* _Source excerpt_
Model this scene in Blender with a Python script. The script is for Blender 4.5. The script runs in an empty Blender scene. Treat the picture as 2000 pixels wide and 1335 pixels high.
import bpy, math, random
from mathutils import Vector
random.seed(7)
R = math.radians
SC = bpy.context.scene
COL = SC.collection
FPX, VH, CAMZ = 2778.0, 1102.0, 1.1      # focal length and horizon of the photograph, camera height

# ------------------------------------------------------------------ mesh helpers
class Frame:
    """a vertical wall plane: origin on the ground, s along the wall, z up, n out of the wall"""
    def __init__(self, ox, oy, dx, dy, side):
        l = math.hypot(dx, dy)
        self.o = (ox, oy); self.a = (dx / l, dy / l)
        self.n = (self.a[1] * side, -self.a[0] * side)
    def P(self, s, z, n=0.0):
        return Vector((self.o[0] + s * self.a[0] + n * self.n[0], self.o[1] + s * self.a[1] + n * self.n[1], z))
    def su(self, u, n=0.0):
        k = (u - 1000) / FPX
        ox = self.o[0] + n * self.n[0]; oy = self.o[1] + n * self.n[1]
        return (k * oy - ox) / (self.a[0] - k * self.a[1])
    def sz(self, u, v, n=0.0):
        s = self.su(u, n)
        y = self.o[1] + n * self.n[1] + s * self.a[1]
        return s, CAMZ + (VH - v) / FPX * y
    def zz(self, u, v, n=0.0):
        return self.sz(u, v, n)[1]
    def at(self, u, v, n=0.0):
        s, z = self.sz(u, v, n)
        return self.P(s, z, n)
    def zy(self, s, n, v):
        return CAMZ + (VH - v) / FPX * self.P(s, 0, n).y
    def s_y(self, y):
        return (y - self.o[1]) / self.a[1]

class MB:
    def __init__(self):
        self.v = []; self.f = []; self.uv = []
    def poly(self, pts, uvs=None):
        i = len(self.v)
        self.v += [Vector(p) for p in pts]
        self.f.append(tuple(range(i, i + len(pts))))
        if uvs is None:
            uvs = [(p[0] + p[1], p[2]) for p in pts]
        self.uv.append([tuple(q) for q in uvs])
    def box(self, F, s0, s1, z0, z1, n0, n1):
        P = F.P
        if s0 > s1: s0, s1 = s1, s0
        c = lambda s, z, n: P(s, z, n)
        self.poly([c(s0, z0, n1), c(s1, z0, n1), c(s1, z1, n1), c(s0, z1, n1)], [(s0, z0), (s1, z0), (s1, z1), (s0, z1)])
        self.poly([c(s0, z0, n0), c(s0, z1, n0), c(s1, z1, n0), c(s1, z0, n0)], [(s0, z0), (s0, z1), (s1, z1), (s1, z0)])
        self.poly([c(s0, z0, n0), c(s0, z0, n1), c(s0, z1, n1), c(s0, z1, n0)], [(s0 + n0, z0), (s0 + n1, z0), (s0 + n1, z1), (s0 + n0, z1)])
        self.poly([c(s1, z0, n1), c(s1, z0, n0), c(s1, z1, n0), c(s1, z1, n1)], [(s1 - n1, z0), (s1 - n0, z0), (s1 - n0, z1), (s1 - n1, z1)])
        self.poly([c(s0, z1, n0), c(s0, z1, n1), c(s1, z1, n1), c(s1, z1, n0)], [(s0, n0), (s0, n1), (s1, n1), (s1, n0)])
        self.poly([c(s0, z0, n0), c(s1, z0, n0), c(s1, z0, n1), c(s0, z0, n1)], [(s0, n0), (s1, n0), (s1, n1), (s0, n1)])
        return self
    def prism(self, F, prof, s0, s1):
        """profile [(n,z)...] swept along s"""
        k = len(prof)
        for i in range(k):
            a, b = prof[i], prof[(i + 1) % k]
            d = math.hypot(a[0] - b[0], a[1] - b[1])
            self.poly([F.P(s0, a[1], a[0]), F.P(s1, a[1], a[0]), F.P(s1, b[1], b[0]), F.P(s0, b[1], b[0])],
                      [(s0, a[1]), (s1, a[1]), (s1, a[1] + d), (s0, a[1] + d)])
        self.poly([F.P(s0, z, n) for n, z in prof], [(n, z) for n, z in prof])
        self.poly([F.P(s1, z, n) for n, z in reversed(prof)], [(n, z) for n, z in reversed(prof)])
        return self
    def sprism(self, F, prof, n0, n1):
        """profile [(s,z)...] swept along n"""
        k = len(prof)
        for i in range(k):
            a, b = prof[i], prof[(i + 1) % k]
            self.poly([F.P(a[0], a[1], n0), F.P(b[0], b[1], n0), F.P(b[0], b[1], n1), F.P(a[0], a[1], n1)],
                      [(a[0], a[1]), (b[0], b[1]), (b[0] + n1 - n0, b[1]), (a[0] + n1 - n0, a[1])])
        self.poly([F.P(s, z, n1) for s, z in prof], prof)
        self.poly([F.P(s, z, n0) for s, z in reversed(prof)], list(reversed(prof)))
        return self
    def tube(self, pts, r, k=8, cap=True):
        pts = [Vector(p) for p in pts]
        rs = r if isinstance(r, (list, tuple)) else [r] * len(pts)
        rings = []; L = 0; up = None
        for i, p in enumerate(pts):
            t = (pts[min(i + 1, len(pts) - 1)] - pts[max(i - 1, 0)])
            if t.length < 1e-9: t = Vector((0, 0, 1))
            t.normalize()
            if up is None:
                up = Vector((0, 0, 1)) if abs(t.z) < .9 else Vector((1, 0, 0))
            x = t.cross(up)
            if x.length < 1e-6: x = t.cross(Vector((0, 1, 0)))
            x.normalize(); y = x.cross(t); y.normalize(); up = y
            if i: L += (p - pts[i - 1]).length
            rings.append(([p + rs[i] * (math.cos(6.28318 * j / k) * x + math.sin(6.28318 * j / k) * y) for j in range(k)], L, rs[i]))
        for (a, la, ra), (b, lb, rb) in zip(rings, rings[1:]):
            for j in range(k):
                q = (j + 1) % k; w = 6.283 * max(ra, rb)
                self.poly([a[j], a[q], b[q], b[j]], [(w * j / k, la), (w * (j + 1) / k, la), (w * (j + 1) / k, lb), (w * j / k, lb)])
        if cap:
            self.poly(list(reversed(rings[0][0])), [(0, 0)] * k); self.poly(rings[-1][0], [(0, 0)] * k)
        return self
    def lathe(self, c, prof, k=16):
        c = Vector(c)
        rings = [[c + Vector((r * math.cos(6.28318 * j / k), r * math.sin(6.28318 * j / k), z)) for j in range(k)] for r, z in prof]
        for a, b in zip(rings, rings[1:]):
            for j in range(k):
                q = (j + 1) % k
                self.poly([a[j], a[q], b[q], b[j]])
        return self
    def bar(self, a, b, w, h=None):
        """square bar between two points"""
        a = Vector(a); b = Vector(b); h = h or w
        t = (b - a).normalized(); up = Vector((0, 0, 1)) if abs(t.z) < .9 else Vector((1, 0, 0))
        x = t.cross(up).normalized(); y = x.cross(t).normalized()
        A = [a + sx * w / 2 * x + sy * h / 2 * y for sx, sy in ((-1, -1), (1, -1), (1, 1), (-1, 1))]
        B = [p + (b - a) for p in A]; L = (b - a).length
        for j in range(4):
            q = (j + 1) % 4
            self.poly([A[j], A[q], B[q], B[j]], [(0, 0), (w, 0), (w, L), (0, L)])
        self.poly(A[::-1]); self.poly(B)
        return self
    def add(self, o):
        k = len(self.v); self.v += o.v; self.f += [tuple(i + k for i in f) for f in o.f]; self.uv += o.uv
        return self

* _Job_
Can you write out the lines above, from the first one through the one containing "return (y - self.o[1]) / self.a[1]", exactly as they appear and nothing more?

* _Complete output_
Model this scene in Blender with a Python script. The script is for Blender 4.5. The script runs in an empty Blender scene. Treat the picture as 2000 pixels wide and 1335 pixels high.
import bpy, math, random
from mathutils import Vector
random.seed(7)
R = math.radians
SC = bpy.context.scene
COL = SC.collection
FPX, VH, CAMZ = 2778.0, 1102.0, 1.1      # focal length and horizon of the photograph, camera height

# ------------------------------------------------------------------ mesh helpers
class Frame:
    """a vertical wall plane: origin on the ground, s along the wall, z up, n out of the wall"""
    def __init__(self, ox, oy, dx, dy, side):
        l = math.hypot(dx, dy)
        self.o = (ox, oy); self.a = (dx / l, dy / l)
        self.n = (self.a[1] * side, -self.a[0] * side)
    def P(self, s, z, n=0.0):
        return Vector((self.o[0] + s * self.a[0] + n * self.n[0], self.o[1] + s * self.a[1] + n * self.n[1], z))
    def su(self, u, n=0.0):
        k = (u - 1000) / FPX
        ox = self.o[0] + n * self.n[0]; oy = self.o[1] + n * self.n[1]
        return (k * oy - ox) / (self.a[0] - k * self.a[1])
    def sz(self, u, v, n=0.0):
        s = self.su(u, n)
        y = self.o[1] + n * self.n[1] + s * self.a[1]
        return s, CAMZ + (VH - v) / FPX * y
    def zz(self, u, v, n=0.0):
        return self.sz(u, v, n)[1]
    def at(self, u, v, n=0.0):
        s, z = self.sz(u, v, n)
        return self.P(s, z, n)
    def zy(self, s, n, v):
        return CAMZ + (VH - v) / FPX * self.P(s, 0, n).y
    def s_y(self, y):
        return (y - self.o[1]) / self.a[1]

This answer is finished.